IRU welcomes TRAN proposals


The International Road Transport Union (IRU) has welcomed the vote in the European Parliament’s Committee on Transport and Tourism (TRAN) on new CO₂ standards for heavy-duty vehicles, setting a realistic pace for road transport decarbonisation and preserving essential technology options, which will include battery-electric, hydrogen fuel cell and combustion engines based on carbon-neutral fuels or hydrogen, in line with the sector’s needs and calls.

 Earlier this year, the European Commission proposed key changes to the CO₂ standards for heavy-duty vehicles (HDVs), a piece of legislation which will determine the types of buses, coaches and trucks allowed on EU roads by setting progressively increasing zero-emission CO₂ targets that manufacturers will have to meet for new HDV fleets by 2030, 2035 and 2040. 

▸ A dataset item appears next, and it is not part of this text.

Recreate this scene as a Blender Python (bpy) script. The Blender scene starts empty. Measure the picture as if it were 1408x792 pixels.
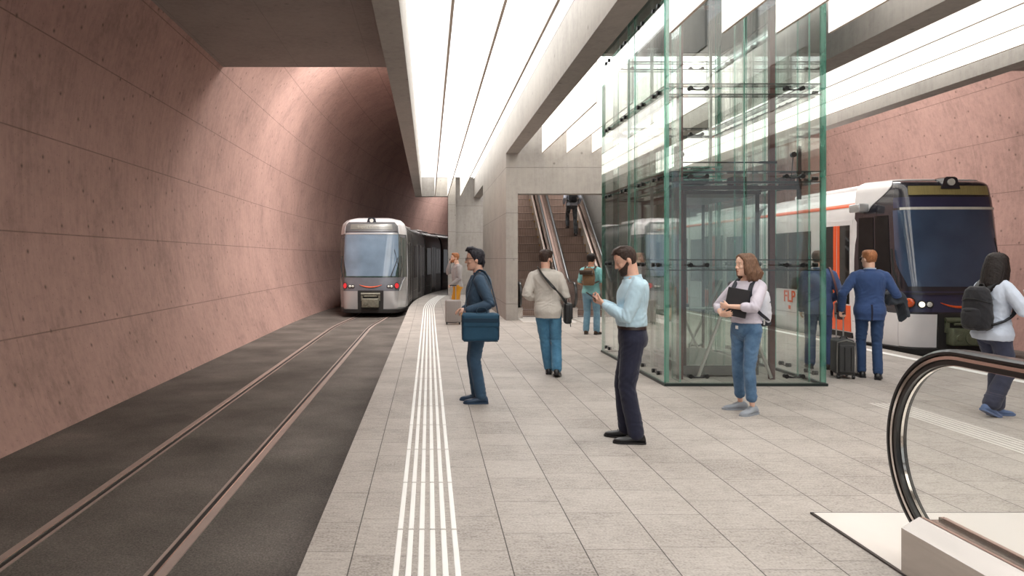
import bpy, bmesh, math, random
import numpy as np
from mathutils import Vector, Matrix, noise as mnoise
random.seed(7)
SC = bpy.context.scene
COL = SC.collection
PI = math.pi
HC = 1.65; VX = 590.0; VY = 356.0; FP = 1000.0       # eye height, vanishing point, focal length in pixels

def lin(c):
    c = c/255.0
    return c/12.92 if c <= 0.04045 else ((c+0.055)/1.055)**2.4
def rgb(r, g, b): return (lin(r), lin(g), lin(b), 1.0)

# ------------------------------------------------------------------ materials
class N:
    """small helper around one node tree"""
    def __init__(s, mat): s.t = mat.node_tree; s.n = s.t.nodes; s.l = s.t.links
    def add(s, typ, ins=None, **props):
        n = s.n.new(typ)
        for k, v in props.items(): setattr(n, k, v)
        for k, v in (ins or {}).items():
            i = n.inputs[k]
            if hasattr(v, 'is_linked') or isinstance(v, bpy.types.NodeSocket): s.l.new(v, i)
            else: i.default_value = v
        return n
    def m(s, op, a, b=None, c=None, clamp=False):
        n = s.n.new('ShaderNodeMath'); n.operation = op; n.use_clamp = clamp
        for i, v in enumerate((a, b, c)):
            if v is None: continue
            if isinstance(v, bpy.types.NodeSocket): s.l.new(v, n.inputs[i])
            else: n.inputs[i].default_value = v
        return n.outputs[0]
    def mix(s, fac, a, b, mode='MIX'):
        n = s.n.new('ShaderNodeMix'); n.data_type = 'RGBA'; n.blend_type = mode
        for k, v in ((0, fac), (6, a), (7, b)):
            if isinstance(v, bpy.types.NodeSocket): s.l.new(v, n.inputs[k])
            else: n.inputs[k].default_value = v
        return n.outputs[2]
    def ramp(s, v, stops):
        n = s.n.new('ShaderNodeValToRGB'); s.l.new(v, n.inputs[0])
        e = n.color_ramp.elements
        while len(e) < len(stops): e.new(0.5)
        for i, (p, c) in enumerate(stops): e[i].position = p; e[i].color = c if len(c) == 4 else (*c, 1)
        return n.outputs[0]

MATS = {}
def new_mat(name):
    m = bpy.data.materials.new(name); m.use_nodes = True
    m.node_tree.nodes.clear()
    MATS[name] = m
    return m
def finish(nt, bsdf_out):
    o = nt.n.new('ShaderNodeOutputMaterial'); nt.l.new(bsdf_out, o.inputs[0])
def gray(v): return (v, v, v, 1)

def plain(name, col, rough=0.5, metal=0.0, var=0.08, scale=6.0, bump=0.0, bscale=60.0, coat=0.0, stretch=(1, 1, 1), spec=0.5):
    """principled surface with a little procedural tone variation and optional bump"""
    m = new_mat(name); t = N(m)
    co = t.add('ShaderNodeTexCoord').outputs['Object']
    mp = t.add('ShaderNodeMapping', {'Vector': co, 'Scale': stretch}).outputs[0]
    nz = t.add('ShaderNodeTexNoise', {'Vector': mp, 'Scale': scale, 'Detail': 4.0}).outputs[0]
    a = tuple(max(0, x*(1-var)) for x in col[:3])+(1,); b = tuple(x*(1+var) for x in col[:3])+(1,)
    c = t.ramp(nz, [(0.3, a), (0.7, b)])
    p = t.add('ShaderNodeBsdfPrincipled', {'Base Color': c, 'Roughness': rough, 'Metallic': metal, 'Coat Weight': coat, 'Specular IOR Level': spec})
    if bump > 0:
        n2 = t.add('ShaderNodeTexNoise', {'Vector': mp, 'Scale': bscale, 'Detail': 3.0}).outputs[0]
        bp = t.add('ShaderNodeBump', {'Height': n2, 'Strength': bump, 'Distance': 0.01})
        t.l.new(bp.outputs[0], p.inputs['Normal'])
    finish(t, p.outputs[0]); return m

def emit(name, col, strength):
    m = new_mat(name); t = N(m)
    e = t.add('ShaderNodeEmission', {'Color': col, 'Strength': strength}); finish(t, e.outputs[0]); return m

def fabric(name, col, var=0.14, weave=420.0, rough=0.85, fold=0.5, fscale=9.0, col2=None, sheen=0.15):
    """cloth: tone variation, fine weave and soft creases"""
    m = new_mat(name); t = N(m)
    co = t.add('ShaderNodeTexCoord').outputs['Object']
    nz = t.add('ShaderNodeTexNoise', {'Vector': co, 'Scale': 7.0, 'Detail': 5.0, 'Roughness': 0.65}).outputs[0]
    a = tuple(x*(1-var) for x in col[:3])+(1,); b = (col2 or tuple(x*(1+var) for x in col[:3]))
    b = tuple(b[:3])+(1,)
    c = t.ramp(nz, [(0.35, a), (0.68, b)])
    p = t.add('ShaderNodeBsdfPrincipled', {'Base Color': c, 'Roughness': rough, 'Sheen Weight': sheen, 'Specular IOR Level': 0.25})
    mp = t.add('ShaderNodeMapping', {'Vector': co, 'Rotation': (0.3, 0.5, 0.2), 'Scale': (1.0, 1.0, 0.45)}).outputs[0]
    f = t.add('ShaderNodeTexNoise', {'Vector': mp, 'Scale': fscale, 'Detail': 3.0, 'Roughness': 0.55, 'Distortion': 1.1}).outputs[0]
    w = t.add('ShaderNodeTexNoise', {'Vector': co, 'Scale': weave}).outputs[0]
    h = t.m('ADD', t.m('MULTIPLY', f, 1.0), t.m('MULTIPLY', w, 0.02))
    bp = t.add('ShaderNodeBump', {'Height': h, 'Strength': fold*0.45, 'Distance': 0.035})
    t.l.new(bp.outputs[0], p.inputs['Normal'])
    finish(t, p.outputs[0]); return m

def concrete(name, base, u_joint=None, v_joint=None, use_uv=False, stain=0.16, pit=1.0, streak=True, holes=None, rough=0.75):
    """fair-faced concrete: mottling, formwork streaks, blow holes and recessed panel joints.
    u_joint / v_joint = (spacing, offset) of the joints; coordinates are metres."""
    m = new_mat(name); t = N(m)
    tc = t.add('ShaderNodeTexCoord')
    co = tc.outputs['Object']
    uv = tc.outputs['UV'] if use_uv else co
    n1 = t.add('ShaderNodeTexNoise', {'Vector': co, 'Scale': 0.9, 'Detail': 8.0, 'Roughness': 0.62}).outputs[0]
    n2 = t.add('ShaderNodeTexNoise', {'Vector': co, 'Scale': 9.0, 'Detail': 6.0, 'Roughness': 0.7}).outputs[0]
    mp = t.add('ShaderNodeMapping', {'Vector': co, 'Scale': (7.0, 7.0, 0.8)}).outputs[0]
    n3 = t.add('ShaderNodeTexNoise', {'Vector': mp, 'Scale': 1.6, 'Detail': 5.0, 'Roughness': 0.7}).outputs[0]
    s = t.m('ADD', t.m('MULTIPLY', n1, 0.4), t.m('ADD', t.m('MULTIPLY', n2, 0.3), t.m('MULTIPLY', n3, 0.3)))
    lo = tuple(x*(1-stain*1.6) for x in base[:3])+(1,); hi = tuple(x*(1+stain) for x in base[:3])+(1,)
    c = t.ramp(s, [(0.36, lo), (0.5, base), (0.64, hi)])
    # blow holes
    dim = '2D' if use_uv else '3D'; r1, r2 = (0.060, 0.065) if use_uv else (0.11, 0.10)
    vd = uv
    v1 = t.add('ShaderNodeTexVoronoi', {'Vector': vd, 'Scale': 1.7 if use_uv else 2.6, 'Randomness': 1.0}, voronoi_dimensions=dim).outputs['Distance']
    v2 = t.add('ShaderNodeTexVoronoi', {'Vector': vd, 'Scale': 5.5 if use_uv else 8.0, 'Randomness': 1.0}, voronoi_dimensions=dim).outputs['Distance']
    p1 = t.m('SUBTRACT', 1.0, t.m('SMOOTH_MIN', t.m('DIVIDE', v1, r1), 1.0, 0.3), clamp=True)
    p2 = t.m('SUBTRACT', 1.0, t.m('SMOOTH_MIN', t.m('DIVIDE', v2, r2), 1.0, 0.3), clamp=True)
    wear = t.m('MULTIPLY', n2, 2.0, clamp=True); p1 = t.m('MULTIPLY', p1, wear)
    pits = t.m('MULTIPLY', t.m('MAXIMUM', p1, t.m('MULTIPLY', p2, 0.55)), pit, clamp=True)
    dark = tuple(x*0.22 for x in base[:3])+(1,)
    c = t.mix(t.m('MULTIPLY', pits, 0.95), c, dark)
    sep = t.add('ShaderNodeSeparateXYZ', {'Vector': uv})
    line = None
    def jline(sock, sp, off, w):
        f = t.m('FRACT', t.m('DIVIDE', t.m('ADD', sock, 1000*sp-off), sp))
        d = t.m('MULTIPLY', t.m('MINIMUM', f, t.m('SUBTRACT', 1.0, f)), sp)
        return t.m('SUBTRACT', 1.0, t.m('DIVIDE', d, w), clamp=True)
    wob = t.m('MULTIPLY', n2, 1.4)
    if u_joint:
        ax = 0 if use_uv else u_joint[2]
        line = t.m('MULTIPLY', jline(sep.outputs[ax], u_joint[0], u_joint[1], 0.010), 0.45)
    if v_joint:
        ax = 1 if use_uv else 2
        l2 = jline(sep.outputs[ax], v_joint[0], v_joint[1], 0.012)
        line = t.m('MAXIMUM', line, l2) if line else l2
    h = t.m('SUBTRACT', t.m('MULTIPLY', n2, 0.25), pits)
    if line:
        line = t.m('MULTIPLY', line, wob, clamp=True)
        c = t.mix(t.m('MULTIPLY', line, 0.95), c, dark)
        h = t.m('SUBTRACT', h, line)
    p = t.add('ShaderNodeBsdfPrincipled', {'Base Color': c, 'Roughness': rough, 'Specular IOR Level': 0.3})
    bp = t.add('ShaderNodeBump', {'Height': h, 'Strength': 0.35, 'Distance': 0.012})
    t.l.new(bp.outputs[0], p.inputs['Normal'])
    finish(t, p.outputs[0]); return m

def glass(name, tint, refl=1.0, rough=0.0, ior=1.5):
    """thin architectural glass: tinted see-through with a Fresnel reflection"""
    m = new_mat(name); t = N(m)
    tr = t.add('ShaderNodeBsdfTransparent', {'Color': tint})
    gl = t.add('ShaderNodeBsdfGlossy', {'Color': (1, 1, 1, 1), 'Roughness': rough})
    fc = t.add('ShaderNodeLayerWeight', {'Blend': 0.5}).outputs['Facing']
    f = t.m('MULTIPLY', t.m('ADD', 0.04, t.m('MULTIPLY', t.m('POWER', fc, 5.0), 0.96)), refl, clamp=True)
    mx = t.add('ShaderNodeMixShader', {0: f, 1: tr.outputs[0], 2: gl.outputs[0]})
    finish(t, mx.outputs[0]); return m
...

On Tuesday, TRAN, which plays a key role as one of the Parliament’s opinion committees on the file, adopted its report, which brings key improvements to the European Commission’s proposal. 

IRU Director of EU Advocacy Raluca Marian said, “We fully appreciate TRAN members’ pragmatism, who decided to leave all options open for transport operators.” 

As our sector’s home committee, TRAN perfectly understood the essential function of passenger transport and logistics, strategically deciding to boost their sustainability without making them the subject of an experiment,” she added. 

Most notably, as recently called for by IRU in a joint letter with automotive suppliers, TRAN amendments embraced technology openness and left adequate space for carbon-neutral fuels as a long-term solution for sustainable HDV transport alongside electrification and hydrogen. TRAN’s amendments make this possible via both the inclusion of a carbon correction factor in the CO₂ legislation and realistic zero-emission targets. 

What do TRAN amendments mean for trucks?

For trucks, the target remains 30% for the reporting period 2030–2034, as set by the current legislation. This considers the industry’s concerns that the enabling factors, such as EU-wide deployment of alternative fuels infrastructure (charging and grid connections and capacity) will not be able to accommodate the higher target of 45% proposed by the European Commission. Notably, the target from 2040 onwards has been reduced from 90%, as proposed by the European Commission, to 75%. Essential exemptions are provided for some categories of high-capacity vehicles, large vehicles weighing over 40 tonnes and/or longer than 18.75 metres.

We share TRAN’s vision that the EU logistics sector needs options post-2040 and that a 10% market share for internal combustion engines pretty much means no market. The 25% space leaves an important door open, particularly to best serve long haul trade corridors, where combustion may well remain an excellent choice for operational efficiency,” highlighted Raluca Marian.

We are also grateful to Members of the European Parliament from the Nordic EU countries who promoted the very needed exemptions for high-capacity vehicles. While hope and testing is welcome, the current technologies available for zero-emission vehicles are not suitable for operations with large trucks, which can weigh up to 80 tonnes, used to cover vast territories in Northern Europe,” she added.